How Tom ran a show and constructed his track made everyone there better. And when I began my short-lived racing career, I wanted to be better. After two years of racing at White Mountain, I bought a Street Stock to begin racing at Thunder Road.

Dream. Come. True.

It was everything I imagined and so much more. And I was right – everyone there was better and it made me become better. It challenged me to my fullest extent to be able to achieve what I did in that first year.

Now, year two didn’t go so well and ended my racing career, but I knew I was racing against the best. And that’s all a testament to Tom Curley and the system he created.

As I transitioned from behind the wheel to behind the keyboard, and someone just starting out as a journalist, Tom was kind of an intimidating figure.
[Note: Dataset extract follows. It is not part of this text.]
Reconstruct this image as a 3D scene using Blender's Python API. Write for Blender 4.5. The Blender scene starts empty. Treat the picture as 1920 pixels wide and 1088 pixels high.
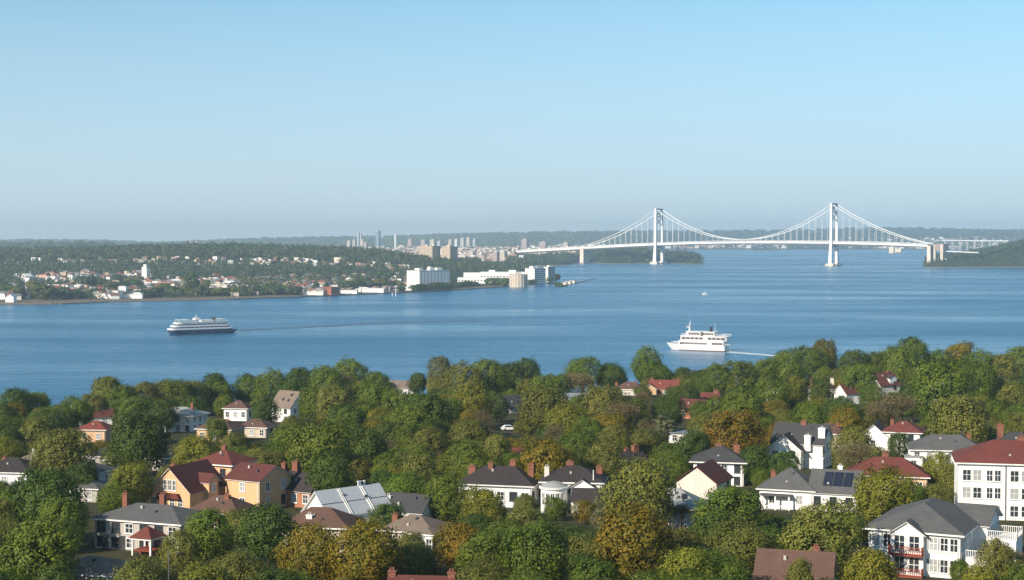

But, I stayed out of the way, tried to stay off the radar, and let my writing and reporting do my talking for me.

It was there that I got to see the magic of Tom Curley…and his legendary pit meetings How many other promoters and series directors would break out toy cars and beat them around in a teaching moment that grew chuckles that would get your knuckles slapped with a ruler if you were in grade school. Or a pink flag that signifies you were being a hog on the race track, but there was definitely a bigger underlying meaning there.

I posted a pair of columns a few years ago that was highly critical of all our regions race tracks and touring series titled “What Is Wrong with Racing” and indirectly criticized each track and series. No tracks were left untouched and the pieces were highly popular with our readers. Only one promoter reached out to me about my columns.

It was Tom Curley.

Tom wasn’t mad at what I wrote, even though I did have some items in that column that came right from Thunder Road. But he wanted to offer a different viewpoint on why some of things I mentioned as “wrong” did work, or why some of the items I offered as suggestive improvements wouldn’t work.

He could have easily called me an idiot, but he didn’t.

He ended his response to me by stating that I had a bright future in this sport. That meant a lot to me now and still does to this day. Even more so now. It’s something that I’ll never forget.

Tom wouldn’t back down from a fight and I’m sure over the next few days and weeks, we’ll hear and read about many battles he fought – from NASCAR to Bob Bahre to Tom Mayberry and everyone in between – and in recent years making mends with many.

Tom Curley shaped an entire generation of stock car auto racers and how it is contested. He built the ladder system at Thunder Road that has seen many of the current crop of Late Model stars start in the entry level Street Stock class.

There were and are so many that worked Curley’s ladder system to success — Nick Sweet. Jason Corliss. Eric Badore. Scott Payea. Bobby Therrien. Mike Bailey. Jamie Fisher. Joey Becker. Derrick O’Donnell. Jimmy Young. New Thunder Road co-owner Cris Michaud.

Only to list a few.

Curley’s positive influence will have and does have long lasting effects. He created a system that allowed many drivers to become regional stars and achieve greatness. He set the gold standard for many items relating to short track stock car racing promoting for the fans, developing race car drivers, and putting on a great show.

Tom always ended his driver’s meeting by telling his drivers to have a good ride. It was the finality of putting everything he has presented in his monologue that could last over an hour. But you received a message and in that, you felt his passion for stock car racing.

He lived it. He pioneered it. He asked “why not”? He risked it and it paid off. Big.

Tom, thank you. And have a good ride.